S v Muzvongi (HB 3 of 2019; HCB 261 of 2018) [2019] ZWBHC 3 (17 January 2019)


2

HB 03/19

HCB 261/18

DOUGLAS MABASA MUZVONGI



Versus



THE STATE



IN THE HIGH COURT OF ZIMBABWE

MAKONESE J

BULAWAYO 10 & 17 JANUARY 2019



Bail pending trial



A. Ndlovu for the applicant

K. Ndlovu for the state

MAKONESE J: The applicant has been charged with contravening section 113 (1) of the Criminal law (Codification and Reform) Act (Chapter 9:23), theft of motor vehicle. The applicant denies the charges. He has filed an application for bail pending trial and avers that he is a “perfect” candidate for bail. The motor vehicle which is the subject of the charge was stolen and driven away from Nobert Hungwe’s residence at number 560 Medium Density Area, Plumtree on 6th October 2018. The motor vehicle, a Honda Fit, was recovered in Harare’s Epworth area in the custody of a panel beater one Nhamo Chifombe. Chifombe revealed that the vehicle had been brought to him for repairs and spray painting by the applicant and his accomplices. The applicant admits that he owns and operates a car sale. He avers that he had no knowledge that the Honda Fit had been stolen and contends that the motor vehicle which bore Botswana registration plates at the time he bought it was not stolen property. In his bail statement applicant seemingly suggests that he genuinely bought an imported vehicle and has no case to answer. The applicant’s version is quickly exposed in that by his own admission, he bought a foreign registered vehicle without being shown the customs documents, police clearance and registration book. A car dealer is unlikely to enter into a purchase agreement of a motor vehicle without any documentation. Applicant deals in motor vehicles. He cannot explain his possession of a recently stolen motor vehicle and gives an explanation which defies any logic. After the vehicle was stolen from Plumtree it surfaced at applicant’s car sale. His explanation that he bought it off an unnamed buyer who had imported it from Botswana (without any documentation) is as false as it sounds.

It is this court’s view that the state’s case against the applicant is very strong. In the event of a conviction the applicant faces a lengthy prison sentence. Further, the Investigating Officer indicates that the applicant has pending cases under Borrowdale CR 46/11/18 where he is facing fraud charges involving a motor vehicle. He is also facing another charge of theft of a motor vehicle under Mrewa CR 201/08/18. He is out on bail on these charges. The applicant clearly has a propensity to commit offence of a similar nature.

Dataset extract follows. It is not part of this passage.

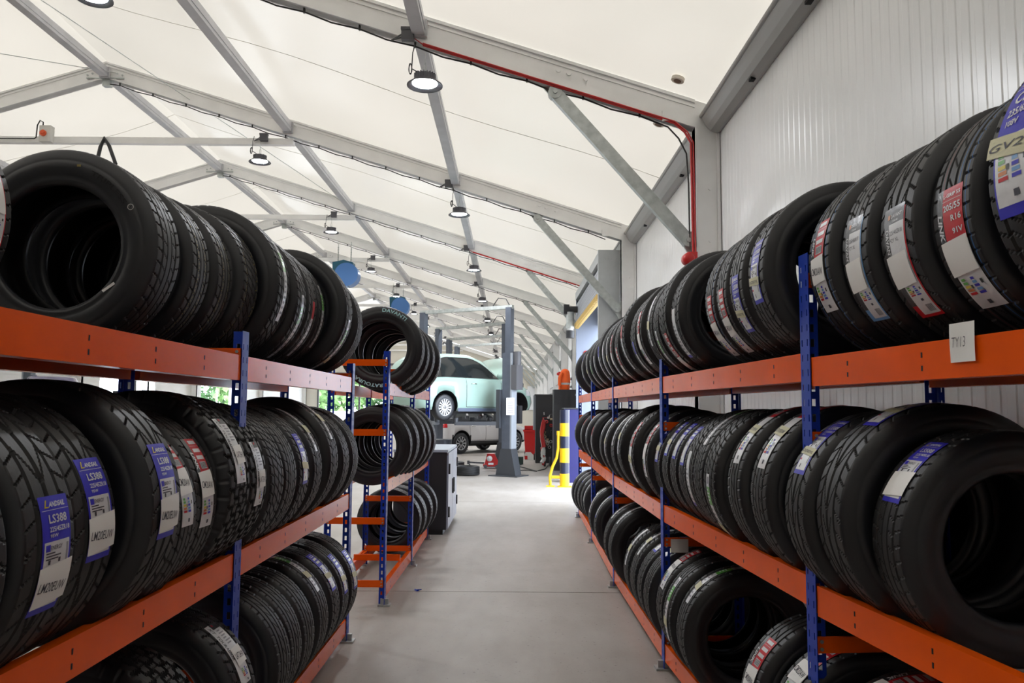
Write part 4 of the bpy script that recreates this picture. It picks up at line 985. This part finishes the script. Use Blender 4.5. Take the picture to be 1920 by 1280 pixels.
    for s in (1, -1):
        for (xa, xb, lo, hi) in spec['win']:
            g_ = MB(); patch(xa, xb, lo, hi, .006, 0, g_, s); gw = g_.build('side_window', GLASS, root)
            g_ = MB(); patch(xa - .02, xb + .02, lambda x: lo(x) - .012, lambda x: lo(x) + .004, .009, 0, g_, s); patch(xa - .02, xb + .02, lambda x: hi(min(max(x, xa), xb)) - .004, lambda x: hi(min(max(x, xa), xb)) + .014, .009, 0, g_, s); g_.build('window_trim', CARBLK, gw)
        sm_ = MB()
        for x in spec['seams']:
            pts = [(x, s * (ys(x, z) + .001), z) for z in [spec['sillz'] + .06 + i * (spec['beltz'] - spec['sillz'] - .06) / 8 for i in range(9)]]; sm_.tube(pts, .006, 5)
        for xa, xb in spec['bottomseam']: sm_.tube([(xa + (xb - xa) * i / 8, s * (ys(xa + (xb - xa) * i / 8, spec['sillz'] + .06) + .001), spec['sillz'] + .06) for i in range(9)], .006, 5)
        sm_.build('door_gap', CARBLK, root)
        for hx in spec['handles']:
            h_ = MB(); z = spec['beltz'] - .12; h_.tube([(hx - .08, s * (ys(hx, z) + .004), z), (hx - .05, s * (ys(hx, z) + .03), z + .005), (hx + .05, s * (ys(hx, z) + .03), z + .005), (hx + .08, s * (ys(hx, z) + .004), z)], .011, 6); h_.build('door_handle', CHROME, root)
        h_ = MB(); mx_ = spec['mirror']; h_.lathe([(0, -.09), (.06, -.07), (.075, 0), (.06, .07), (0, .09)], 12, 0, 'y', Matrix.Translation((mx_, s * (ys(mx_, spec['beltz']) + .1), spec['beltz'] + .08))); h_.build('door_mirror', spec['paint'], root)
        h_ = MB(); z = spec['tailz']; patch(x0 + .03, x0 + .22, lambda x: z, lambda x: z + .16, .008, 0, h_, s, 4, 3); h_.build('tail_lamp', TAIL, root)
        h_ = MB(); patch(x1 - .35, x1 - .1, lambda x: spec['headz'], lambda x: spec['headz'] + .14, .008, 0, h_, s, 4, 3); h_.build('head_lamp', HEADL, root)
        h_ = MB(); patch(.0 + ar, wb - ar, lambda x: spec['sillz'] - .04, lambda x: spec['sillz'] + .035, .012, 0, h_, s, 10, 2); h_.build('sill', spec.get('sill', CARBLK), root)
        for xx in (0, wb):
            if xx == wb and spec.get('nofront'):
                d_ = MB(); d_.cyl((xx, s * .62, spec['hz']), (xx, s * .645, spec['hz']), .13, 24); d_.cyl((xx, s * .5, spec['hz']), (xx, s * .68, spec['hz']), .06, 16); d_.box((xx - .17, s * .64 - .06, spec['hz'] - .05), (xx - .09, s * .64 + .06, spec['hz'] + .1), 1); d_.cyl((xx, s * .55, spec['hz'] + .1), (xx, s * .5, spec['hz'] + .42), .05, 12, 1); d_.build('brake_disc', [mat('worn_steel', (.20, .17, .15), .5, .6), CARBLK], root)
            else: wheel(root, (xx, s * (spec['tw']), spec['hz']), wr, spec['ww'], s, spec['spokes'], spec['wstyle'])
    # rear bumper and rear window
    g_ = MB(); xr = spec['rearwin']; v = []
    for i in range(5):
        for j in range(9):
            z = xr[1] + (xr[2] - xr[1]) * i / 4; xx = xr[0] + xr[3] * i / 4; v.append((xx - .012, (-.5 + j / 8) * 2 * (.56 - .05 * i), z))
    g_.add(v, [(i * 9 + j, i * 9 + j + 1, (i + 1) * 9 + j + 1, (i + 1) * 9 + j) for i in range(4) for j in range(8)], 0, True); g_.build('rear_window', GLASS, root)
    ub = MB(); ub.box((x0 + .3, -.5, spec['T'][3][1] - .05), (x1 - .3, .5, spec['T'][3][1] + .05)); ub.cyl((0, -.6, spec['hz']), (0, .6, spec['hz']), .045, 10); ub.cyl((x0 + .15, .25, .22), (x0 + .55, .25, .22), .09, 14); ub.build('underbody', CARBLK, root)
    tag(root, label, cat); return root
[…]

Section 116 of the Criminal Procedure and Evidence Act (Chapter 9:07) empowers the court to admit an applicant to bail pending trial. Section 115C (2)(ii) B provides that if the applicant is charged with an offence in Part II of the Third Schedule he bears the onus of proving on a balance of probabilities that exceptional circumstances exist, which in the interests of justice permit his or her release on bail. Theft of a motor vehicle is a specified offence. In the result, the onus is on the applicant to convince the court that is a good candidate for bail pending trial. In an application of this nature, the court seeks to strike a balance between the liberty of the individual, who is presumed innocent until proven guilty by a court of law, and the overall interests of the orderly administration of justice. Applicant does not dispute that he is currently on bail in respect of similar cases involving thefts of motor vehicles. The courts will interfere with the liberty of an accused person where he is clearly shown to have an inclination to commit further offences if granted bail. As a matter of policy and law and where possible, the courts will lean in favour of individual liberty. See S v Biti 2002 (1) ZLR 115 (H).

In the present application, whilst recognizing the applicant’s presumption of innocence, the overriding consideration is the fact that the applicant has a propensity to commit similar offense if granted bail. Applicant’s accomplices are still at large and the likelihood to interfere with investigations if applicant is granted bail pending trial is a real possibility, and not a mere possibility.

I have considered all the facts placed before me and the state’s fear that that applicant is part of a well organised criminal gang is justified. The affidavit of the Investigating Officer details how the applicant was arrested, and how it was difficult to locate the applicant. It is my view that granting the applicant bail at this state would jeopardize the investigations and compromise the interests of justice.

In the circumstances, I conclude that the applicant is not a proper candidate for bail and accordingly dismiss the application.